## Brief
Print all of the lines exactly. Any picture among them stays out.

## Information provided
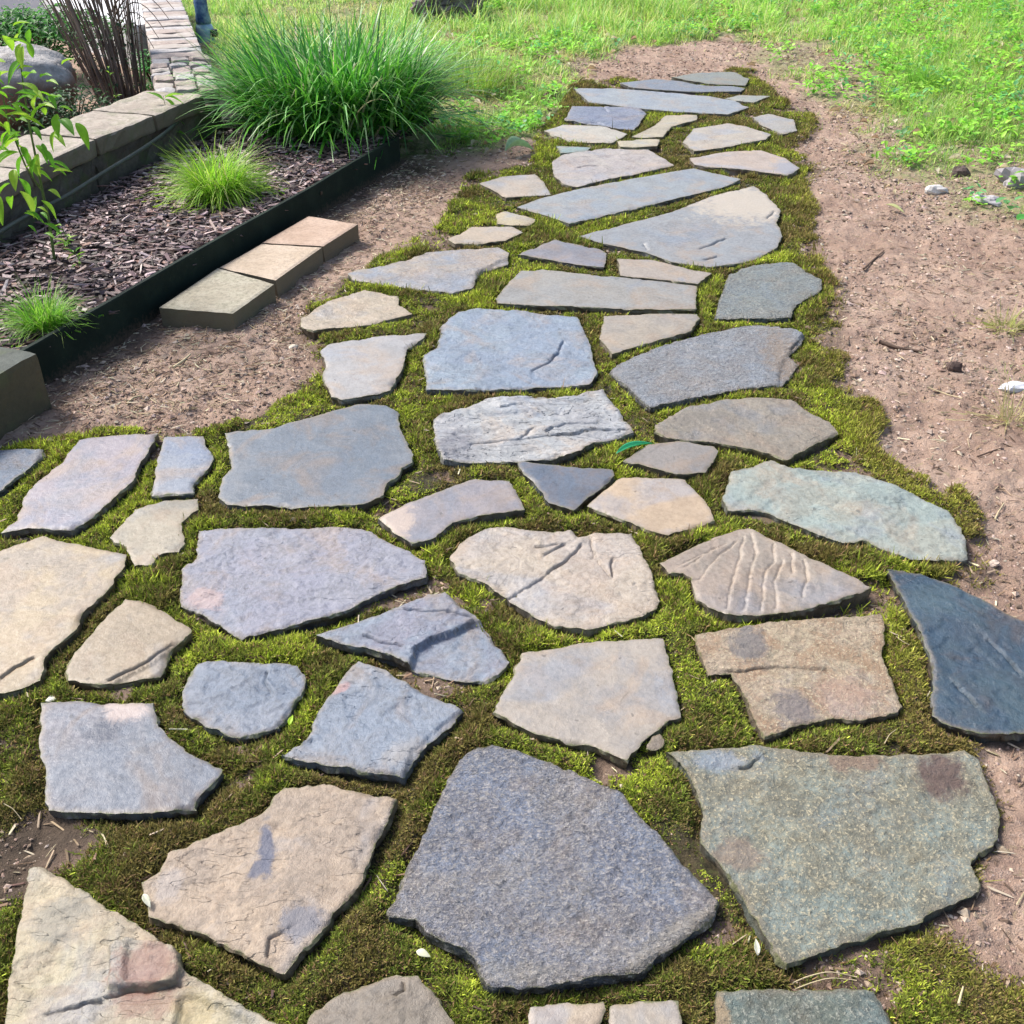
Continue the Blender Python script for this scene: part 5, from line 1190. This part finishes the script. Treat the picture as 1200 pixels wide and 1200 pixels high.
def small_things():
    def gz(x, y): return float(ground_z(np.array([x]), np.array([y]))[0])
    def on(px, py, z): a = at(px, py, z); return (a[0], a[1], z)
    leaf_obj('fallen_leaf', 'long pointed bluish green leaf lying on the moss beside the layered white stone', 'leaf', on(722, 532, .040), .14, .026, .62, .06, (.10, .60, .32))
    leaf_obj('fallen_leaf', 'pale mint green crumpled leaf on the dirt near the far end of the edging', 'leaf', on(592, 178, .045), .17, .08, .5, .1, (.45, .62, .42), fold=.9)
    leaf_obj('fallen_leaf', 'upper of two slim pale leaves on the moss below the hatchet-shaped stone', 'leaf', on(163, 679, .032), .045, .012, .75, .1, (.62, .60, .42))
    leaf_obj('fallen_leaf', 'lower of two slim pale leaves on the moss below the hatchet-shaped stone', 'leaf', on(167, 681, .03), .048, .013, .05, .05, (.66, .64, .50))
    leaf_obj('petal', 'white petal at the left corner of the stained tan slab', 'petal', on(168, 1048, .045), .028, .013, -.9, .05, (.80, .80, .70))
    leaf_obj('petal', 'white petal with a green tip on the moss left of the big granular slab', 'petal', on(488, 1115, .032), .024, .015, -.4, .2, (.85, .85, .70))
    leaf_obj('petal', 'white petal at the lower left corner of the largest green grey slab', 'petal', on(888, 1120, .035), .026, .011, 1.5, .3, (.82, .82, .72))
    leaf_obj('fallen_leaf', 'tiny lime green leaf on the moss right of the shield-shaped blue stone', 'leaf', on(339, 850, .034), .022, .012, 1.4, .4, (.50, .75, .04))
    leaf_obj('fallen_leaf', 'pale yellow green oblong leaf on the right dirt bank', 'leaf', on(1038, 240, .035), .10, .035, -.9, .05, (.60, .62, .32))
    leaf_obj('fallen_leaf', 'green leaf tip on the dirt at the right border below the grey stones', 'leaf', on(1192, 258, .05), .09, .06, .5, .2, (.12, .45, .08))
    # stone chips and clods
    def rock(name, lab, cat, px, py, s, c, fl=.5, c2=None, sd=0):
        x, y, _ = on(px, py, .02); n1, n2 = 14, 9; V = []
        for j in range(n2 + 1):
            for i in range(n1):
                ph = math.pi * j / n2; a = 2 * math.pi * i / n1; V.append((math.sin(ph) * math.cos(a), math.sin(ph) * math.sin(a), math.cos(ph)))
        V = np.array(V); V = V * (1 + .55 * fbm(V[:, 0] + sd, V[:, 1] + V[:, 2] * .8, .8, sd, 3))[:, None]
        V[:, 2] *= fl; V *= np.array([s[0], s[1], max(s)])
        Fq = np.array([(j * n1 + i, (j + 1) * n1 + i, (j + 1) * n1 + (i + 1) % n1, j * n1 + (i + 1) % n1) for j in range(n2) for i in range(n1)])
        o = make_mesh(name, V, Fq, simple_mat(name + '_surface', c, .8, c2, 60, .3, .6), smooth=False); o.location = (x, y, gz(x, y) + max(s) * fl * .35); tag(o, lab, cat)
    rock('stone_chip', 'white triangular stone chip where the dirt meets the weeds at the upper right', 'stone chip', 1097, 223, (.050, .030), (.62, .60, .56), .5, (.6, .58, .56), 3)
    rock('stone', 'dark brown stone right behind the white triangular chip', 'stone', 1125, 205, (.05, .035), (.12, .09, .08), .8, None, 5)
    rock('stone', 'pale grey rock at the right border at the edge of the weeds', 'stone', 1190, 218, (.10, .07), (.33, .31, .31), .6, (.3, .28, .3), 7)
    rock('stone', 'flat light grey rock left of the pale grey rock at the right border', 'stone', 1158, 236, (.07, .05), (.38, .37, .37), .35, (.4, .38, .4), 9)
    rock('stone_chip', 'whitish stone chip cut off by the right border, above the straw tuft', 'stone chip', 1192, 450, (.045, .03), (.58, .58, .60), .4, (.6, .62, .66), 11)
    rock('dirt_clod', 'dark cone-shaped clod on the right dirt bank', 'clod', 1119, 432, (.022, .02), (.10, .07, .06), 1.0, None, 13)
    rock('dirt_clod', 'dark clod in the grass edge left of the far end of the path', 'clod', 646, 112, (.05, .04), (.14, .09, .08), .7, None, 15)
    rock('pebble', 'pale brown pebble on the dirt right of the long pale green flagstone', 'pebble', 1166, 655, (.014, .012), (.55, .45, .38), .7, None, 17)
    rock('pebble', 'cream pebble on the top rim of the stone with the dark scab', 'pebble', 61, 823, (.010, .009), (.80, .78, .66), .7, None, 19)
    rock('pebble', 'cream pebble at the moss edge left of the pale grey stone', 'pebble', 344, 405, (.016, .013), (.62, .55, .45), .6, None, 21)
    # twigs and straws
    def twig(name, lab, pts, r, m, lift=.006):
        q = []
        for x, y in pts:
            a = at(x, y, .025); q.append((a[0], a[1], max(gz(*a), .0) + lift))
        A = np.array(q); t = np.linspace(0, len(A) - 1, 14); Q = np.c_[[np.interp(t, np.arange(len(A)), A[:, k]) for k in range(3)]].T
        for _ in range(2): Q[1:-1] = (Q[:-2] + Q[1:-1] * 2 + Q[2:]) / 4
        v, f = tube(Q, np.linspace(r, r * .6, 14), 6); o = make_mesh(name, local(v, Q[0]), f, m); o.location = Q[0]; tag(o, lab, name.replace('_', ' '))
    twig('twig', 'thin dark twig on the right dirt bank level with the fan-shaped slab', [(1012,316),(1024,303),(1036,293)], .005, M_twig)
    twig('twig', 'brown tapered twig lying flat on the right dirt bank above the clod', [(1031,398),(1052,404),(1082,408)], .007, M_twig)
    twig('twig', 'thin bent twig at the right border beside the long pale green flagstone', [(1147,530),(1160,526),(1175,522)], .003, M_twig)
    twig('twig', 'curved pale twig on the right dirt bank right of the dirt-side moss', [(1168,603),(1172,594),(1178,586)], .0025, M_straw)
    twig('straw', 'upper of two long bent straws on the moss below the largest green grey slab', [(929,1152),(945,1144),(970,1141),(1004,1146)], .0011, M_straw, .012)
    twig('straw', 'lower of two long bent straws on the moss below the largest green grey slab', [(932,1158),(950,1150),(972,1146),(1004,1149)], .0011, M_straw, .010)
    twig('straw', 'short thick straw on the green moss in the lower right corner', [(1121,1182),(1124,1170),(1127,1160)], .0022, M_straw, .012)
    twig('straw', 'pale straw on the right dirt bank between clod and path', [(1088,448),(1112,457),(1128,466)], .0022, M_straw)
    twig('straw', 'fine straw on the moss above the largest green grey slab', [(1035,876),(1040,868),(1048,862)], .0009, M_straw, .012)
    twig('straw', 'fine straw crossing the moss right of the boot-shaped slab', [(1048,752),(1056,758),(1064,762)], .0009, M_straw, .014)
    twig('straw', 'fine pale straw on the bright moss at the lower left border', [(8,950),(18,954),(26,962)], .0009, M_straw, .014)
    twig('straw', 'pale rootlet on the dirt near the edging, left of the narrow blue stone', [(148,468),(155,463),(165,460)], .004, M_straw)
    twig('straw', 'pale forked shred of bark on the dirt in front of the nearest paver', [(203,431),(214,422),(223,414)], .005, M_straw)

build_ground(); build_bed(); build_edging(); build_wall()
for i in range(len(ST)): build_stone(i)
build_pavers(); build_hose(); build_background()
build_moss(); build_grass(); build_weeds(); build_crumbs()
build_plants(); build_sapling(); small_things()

## Result
Continue the Blender Python script for this scene: part 5, from line 1190. This part finishes the script. Treat the picture as 1200 pixels wide and 1200 pixels high.
def small_things():
    def gz(x, y): return float(ground_z(np.array([x]), np.array([y]))[0])
    def on(px, py, z): a = at(px, py, z); return (a[0], a[1], z)
    leaf_obj('fallen_leaf', 'long pointed bluish green leaf lying on the moss beside the layered white stone', 'leaf', on(722, 532, .040), .14, .026, .62, .06, (.10, .60, .32))
    leaf_obj('fallen_leaf', 'pale mint green crumpled leaf on the dirt near the far end of the edging', 'leaf', on(592, 178, .045), .17, .08, .5, .1, (.45, .62, .42), fold=.9)
    leaf_obj('fallen_leaf', 'upper of two slim pale leaves on the moss below the hatchet-shaped stone', 'leaf', on(163, 679, .032), .045, .012, .75, .1, (.62, .60, .42))
    leaf_obj('fallen_leaf', 'lower of two slim pale leaves on the moss below the hatchet-shaped stone', 'leaf', on(167, 681, .03), .048, .013, .05, .05, (.66, .64, .50))
    leaf_obj('petal', 'white petal at the left corner of the stained tan slab', 'petal', on(168, 1048, .045), .028, .013, -.9, .05, (.80, .80, .70))
    leaf_obj('petal', 'white petal with a green tip on the moss left of the big granular slab', 'petal', on(488, 1115, .032), .024, .015, -.4, .2, (.85, .85, .70))
    leaf_obj('petal', 'white petal at the lower left corner of the largest green grey slab', 'petal', on(888, 1120, .035), .026, .011, 1.5, .3, (.82, .82, .72))
    leaf_obj('fallen_leaf', 'tiny lime green leaf on the moss right of the shield-shaped blue stone', 'leaf', on(339, 850, .034), .022, .012, 1.4, .4, (.50, .75, .04))
    leaf_obj('fallen_leaf', 'pale yellow green oblong leaf on the right dirt bank', 'leaf', on(1038, 240, .035), .10, .035, -.9, .05, (.60, .62, .32))
    leaf_obj('fallen_leaf', 'green leaf tip on the dirt at the right border below the grey stones', 'leaf', on(1192, 258, .05), .09, .06, .5, .2, (.12, .45, .08))
    # stone chips and clods
    def rock(name, lab, cat, px, py, s, c, fl=.5, c2=None, sd=0):
        x, y, _ = on(px, py, .02); n1, n2 = 14, 9; V = []
        for j in range(n2 + 1):
            for i in range(n1):
                ph = math.pi * j / n2; a = 2 * math.pi * i / n1; V.append((math.sin(ph) * math.cos(a), math.sin(ph) * math.sin(a), math.cos(ph)))
        V = np.array(V); V = V * (1 + .55 * fbm(V[:, 0] + sd, V[:, 1] + V[:, 2] * .8, .8, sd, 3))[:, None]
        V[:, 2] *= fl; V *= np.array([s[0], s[1], max(s)])
        Fq = np.array([(j * n1 + i, (j + 1) * n1 + i, (j + 1) * n1 + (i + 1) % n1, j * n1 + (i + 1) % n1) for j in range(n2) for i in range(n1)])
        o = make_mesh(name, V, Fq, simple_mat(name + '_surface', c, .8, c2, 60, .3, .6), smooth=False); o.location = (x, y, gz(x, y) + max(s) * fl * .35); tag(o, lab, cat)
    rock('stone_chip', 'white triangular stone chip where the dirt meets the weeds at the upper right', 'stone chip', 1097, 223, (.050, .030), (.62, .60, .56), .5, (.6, .58, .56), 3)
    rock('stone', 'dark brown stone right behind the white triangular chip', 'stone', 1125, 205, (.05, .035), (.12, .09, .08), .8, None, 5)
    rock('stone', 'pale grey rock at the right border at the edge of the weeds', 'stone', 1190, 218, (.10, .07), (.33, .31, .31), .6, (.3, .28, .3), 7)
    rock('stone', 'flat light grey rock left of the pale grey rock at the right border', 'stone', 1158, 236, (.07, .05), (.38, .37, .37), .35, (.4, .38, .4), 9)
    rock('stone_chip', 'whitish stone chip cut off by the right border, above the straw tuft', 'stone chip', 1192, 450, (.045, .03), (.58, .58, .60), .4, (.6, .62, .66), 11)
    rock('dirt_clod', 'dark cone-shaped clod on the right dirt bank', 'clod', 1119, 432, (.022, .02), (.10, .07, .06), 1.0, None, 13)
    rock('dirt_clod', 'dark clod in the grass edge left of the far end of the path', 'clod', 646, 112, (.05, .04), (.14, .09, .08), .7, None, 15)
    rock('pebble', 'pale brown pebble on the dirt right of the long pale green flagstone', 'pebble', 1166, 655, (.014, .012), (.55, .45, .38), .7, None, 17)
    rock('pebble', 'cream pebble on the top rim of the stone with the dark scab', 'pebble', 61, 823, (.010, .009), (.80, .78, .66), .7, None, 19)
    rock('pebble', 'cream pebble at the moss edge left of the pale grey stone', 'pebble', 344, 405, (.016, .013), (.62, .55, .45), .6, None, 21)
    # twigs and straws
    def twig(name, lab, pts, r, m, lift=.006):
        q = []
        for x, y in pts:
            a = at(x, y, .025); q.append((a[0], a[1], max(gz(*a), .0) + lift))
        A = np.array(q); t = np.linspace(0, len(A) - 1, 14); Q = np.c_[[np.interp(t, np.arange(len(A)), A[:, k]) for k in range(3)]].T
        for _ in range(2): Q[1:-1] = (Q[:-2] + Q[1:-1] * 2 + Q[2:]) / 4
        v, f = tube(Q, np.linspace(r, r * .6, 14), 6); o = make_mesh(name, local(v, Q[0]), f, m); o.location = Q[0]; tag(o, lab, name.replace('_', ' '))
    twig('twig', 'thin dark twig on the right dirt bank level with the fan-shaped slab', [(1012,316),(1024,303),(1036,293)], .005, M_twig)
    twig('twig', 'brown tapered twig lying flat on the right dirt bank above the clod', [(1031,398),(1052,404),(1082,408)], .007, M_twig)
    twig('twig', 'thin bent twig at the right border beside the long pale green flagstone', [(1147,530),(1160,526),(1175,522)], .003, M_twig)
    twig('twig', 'curved pale twig on the right dirt bank right of the dirt-side moss', [(1168,603),(1172,594),(1178,586)], .0025, M_straw)
    twig('straw', 'upper of two long bent straws on the moss below the largest green grey slab', [(929,1152),(945,1144),(970,1141),(1004,1146)], .0011, M_straw, .012)
    twig('straw', 'lower of two long bent straws on the moss below the largest green grey slab', [(932,1158),(950,1150),(972,1146),(1004,1149)], .0011, M_straw, .010)
    twig('straw', 'short thick straw on the green moss in the lower right corner', [(1121,1182),(1124,1170),(1127,1160)], .0022, M_straw, .012)
    twig('straw', 'pale straw on the right dirt bank between clod and path', [(1088,448),(1112,457),(1128,466)], .0022, M_straw)
    twig('straw', 'fine straw on the moss above the largest green grey slab', [(1035,876),(1040,868),(1048,862)], .0009, M_straw, .012)
    twig('straw', 'fine straw crossing the moss right of the boot-shaped slab', [(1048,752),(1056,758),(1064,762)], .0009, M_straw, .014)
    twig('straw', 'fine pale straw on the bright moss at the lower left border', [(8,950),(18,954),(26,962)], .0009, M_straw, .014)
    twig('straw', 'pale rootlet on the dirt near the edging, left of the narrow blue stone', [(148,468),(155,463),(165,460)], .004, M_straw)
    twig('straw', 'pale forked shred of bark on the dirt in front of the nearest paver', [(203,431),(214,422),(223,414)], .005, M_straw)

build_ground(); build_bed(); build_edging(); build_wall()
for i in range(len(ST)): build_stone(i)
build_pavers(); build_hose(); build_background()
build_moss(); build_grass(); build_weeds(); build_crumbs()
build_plants(); build_sapling(); small_things()